Le binaural, c’est une expérimentation. Comment peut-on transporter l’auditeur vers une expérience plus empathique ? C’est une « VR [Réalité Virtuelle, ndlr] des oreilles ». Il ne faut pas voir ça comme un gadget, ça offre au contraire des possibilités, ça augmente le propos. Mon but c’est de ne jamais sombrer dans la routine. Ça fait trois ans que je bosse avec les technologies Dolby Surround. J’essaye de changer la narration et l’écriture.
On parle beaucoup des Intelligences Artificielles (IA). Certaines ont déjà peint des tableaux, d’autres composent de la musique. Est-ce que tu penses que des IA pourront bientôt faire de la musique comme la tienne ?
J’avais été contacté par Sony à ce sujet. Mais la véritable question c’est de savoir qui va utiliser les IA ! Qui est-ce que ça va remplacer dans le milieu ? Aujourd’hui il y a déjà des IA dans la musique pop : est sorti récemment un album avec Stromae et des IA. Les IA se basent sur un puissant serveur qui possède une bibliothèque musicale immense. Là, elles peuvent t’extraire le riddim de Rihanna et le croiser avec une trompette de grand jazzman. Certes, mais le logiciel n’a aucune notion de rythme. Si tu lui donnes du Alva Noto avec du Steve Reich, c’est la galère ! Les IA c’est pour l’instant juste pour la musique « simple », ce n’est pas encore assez développé pour les musiques plus « savantes ».
On parle de musiques savantes, d’IA, mais en s’approchant au plus proche de l’élément naturel, même sous ton attirail technique, il y a un côté quand même assez primitif de ta création musicale sur Intuition, qui se base sur les données directes de la Terre.
Oui, j’essaie de faire le bridge entre côté scientifique et primitif. J’ai prévu de partir en Indonésie pour mon prochain projet ! C’est un pays qui m’a marqué : Florès et les premiers hommes, les pyramides… Je me suis intéressé aux données sismologiques du pays : si on est capable de crypter ça en musique, on aura une cryptographie de l’Indonésie, même si tu écoute mon album dans 250 ans. C’est encore cette question de la mémoire. En fait, il s’agit de capturer la nature, et pour ce faire, j’utilise la technologie.
Et sans technologie ?
Je vis avec mon temps ! D’où la technologie. Mais ça me fait penser aux danses buto : les Japonais l’ont inventée après avoir reçu deux bombes nucléaires. Si on n’a plus de technologie, on pourra toujours inventer d’autres choses. On peut même anticiper avec une science-fiction de la musique ! (rires)

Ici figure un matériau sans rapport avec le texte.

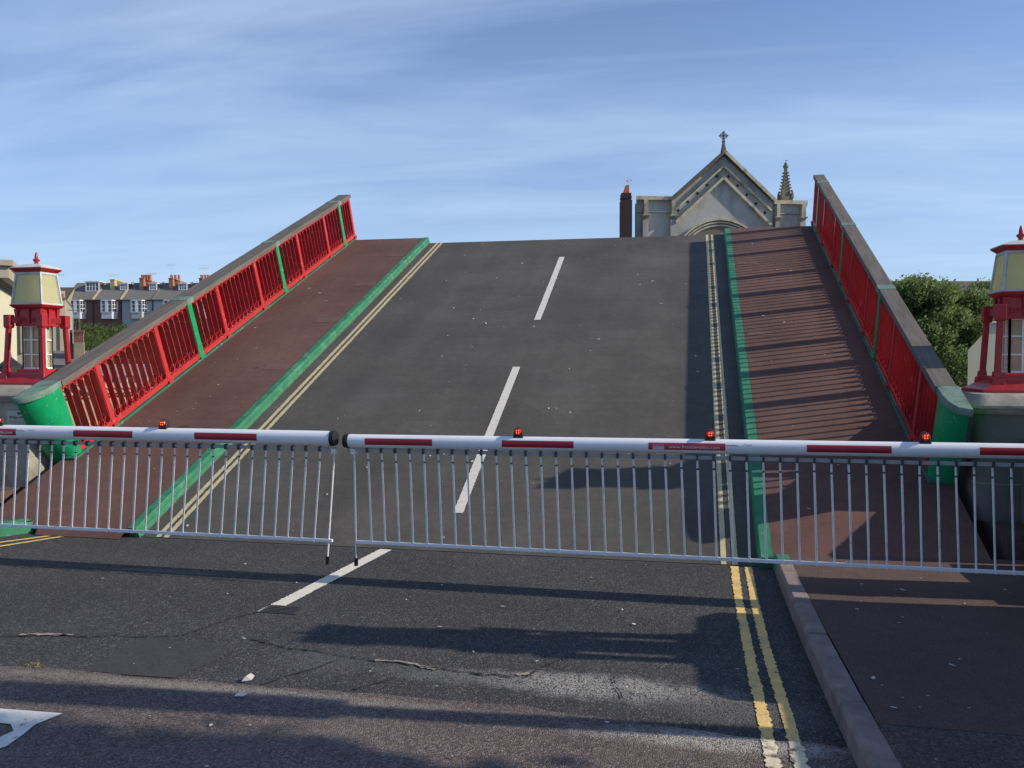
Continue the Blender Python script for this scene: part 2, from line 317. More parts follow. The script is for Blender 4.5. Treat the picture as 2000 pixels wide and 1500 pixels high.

Tu viens à peine de publier le dernier volume d’Intuition. Ce projet t’a pris combien de temps en tout ?
Deux ans ! Ça reste aujourd’hui une expérience très présente pour moi. C’est un projet un peu moins club que les précédents, sans être pour autant expérimental. C’est comme en danse, c’est une pantomime. C’est aussi rendre une abstraction digeste. Mais en fait le rendu n’est pas si intello que ça, c’est complètement accessible. Après tout, tout est molécule, tout est data. La vraie question c’est juste savoir ce qu’on en fait.